Watchdog mauls LBS and Cambridge quality

October 24, 2003

Quality watchdogs have criticised the control of academic standards at two of the UK's most prestigious higher education institutions.

In an audit report this week, the Quality Assurance Agency warns that it will endorse the standard of degrees awarded by the London Business School in future only if the institution acts urgently on key recommendations.

And last week the QAA demanded a number of improvements at Cambridge University, calling into question control of standards at the institution with a pointed demand for action "as a matter of high priority".

The QAA report concludes that it has "broad confidence" in the LBS's ability to manage quality and maintain standards but this is strongly qualified. The agency warns that its future confidence depends on the university implementing a number of key recommendations.

The fiercely independent, market-driven LBS all but ignores the entire QAA "academic infrastructure" -consisting of its nine-section code of practice and minimum benchmark degree standards among other elements -drawn up by the quality agency in consultation with the sector since 1998.

The report says: "Throughout its meetings with senior members of the school, and faculty at all levels, the audit team was told repeatedly that, as an institution that benchmarks its standards against those of the leading business schools of America, referencing the standards of the awards for its programmes to UK comparators was of limited relevance to the school."

The report found that the LBS had not developed any "programme specifications" detailing the content of awards as required by the QAA, had not applied the masters degree benchmark standards to its awards and has more or less completely ignored the code of practice.

It says that without reference to this nationally agreed infrastructure "it will become difficult in the future to maintain confidence in the school's quality management and its arrangements to safeguard academics standards of the university's awards...

"The team advises the school, as a matter of priority, to consider what measures are needed to enable it to engage with, learn from and contribute to the academic infrastructure developed by the agency on behalf of the UK higher education sector," the report says.

The QAA also said that the LBS: should "reflect on its existing processes and procedures" for the validation and approval of new courses; should clarify responsibility for the management of academic standards; and should "extend its procedures for the handling of complaints by students to cover complaints about their learning opportunities."

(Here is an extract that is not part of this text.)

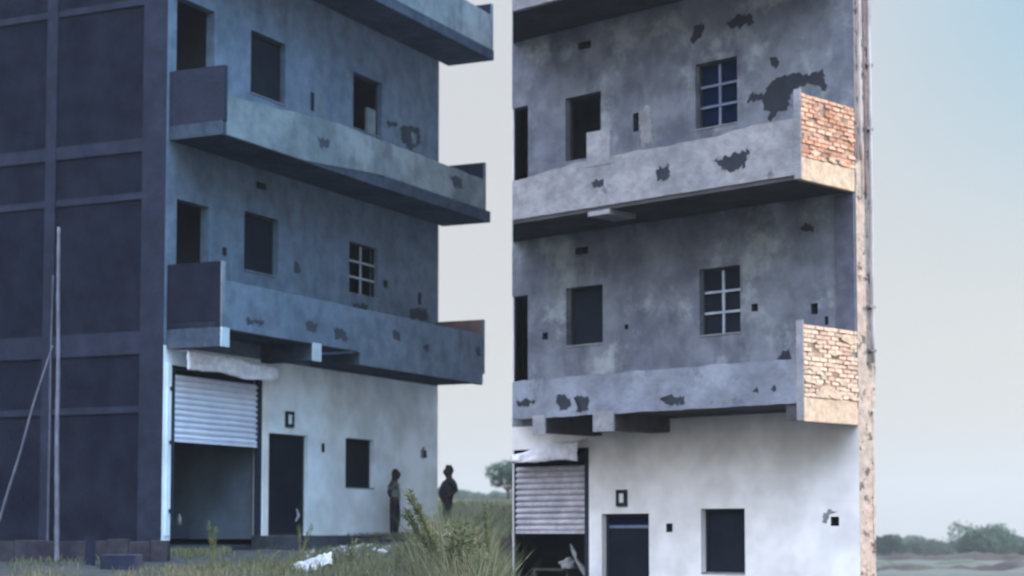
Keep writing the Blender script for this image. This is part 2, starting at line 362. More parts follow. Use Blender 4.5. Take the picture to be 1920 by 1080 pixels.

The LBS repeatedly declined requests by The THES to comment on the report.

Cambridge is one of the QAA's strongest critics and has for 11 years resisted audit on a point of principle. In a report widely anticipated as a key test of the QAA's fledgling light-touch audit regime, the QAA says that it has "broad confidence... in the soundness of [Cambridge's] current and likely future management of the quality of its academic programmes and the academic standards of its awards".

But while it lists six areas of "good practice", it makes six more recommendations for improvements. It says that the university should "review, as a matter of high priority", its control over programmes offered in partnership with outside bodies; it should "consider whether the degree of variability permitted in the specific roles of external examiners across institutions is acceptable"; and should make sure its academic staff "understood" recent changes to quality assurance procedures.

Cambridge hit back at criticisms with a withering criticism of the QAA's report. It issued a statement criticising the agency's "unfortunate" failure to properly recognise the extent of Cambridge's "excellent provision" and its "established procedures" for assuring its own quality.

Cambridge's academic secretary, Graham Able, said: "It is unfortunate that the report does not always convey the extent of [our] excellence, which is regularly confirmed by external indicators."

In an official statement by Cambridge's general board, the university makes further criticisms: "[The report] fails to take sufficient account of more established procedures, which are demonstrated to be effective in the findings in the disciplines trailed."

It also appears largely to dismiss the QAA's extensive code of practice for the assurance of academic standards: "The university expects its process to take account of the QAA's code, but, unlike the report, it does not expect individual staff always to refer explicitly to the code."

Geoffrey Alderman, a former QAA reviewer and academic dean of the American Intercontinental University in London, said: "The QAA's quality infrastructure is clearly meant to be a guide, not a draconian edict, and the agency risks seriously damaging the reputation of British higher education if it doesn't stick to its own rules and wanders off with agendas of its own."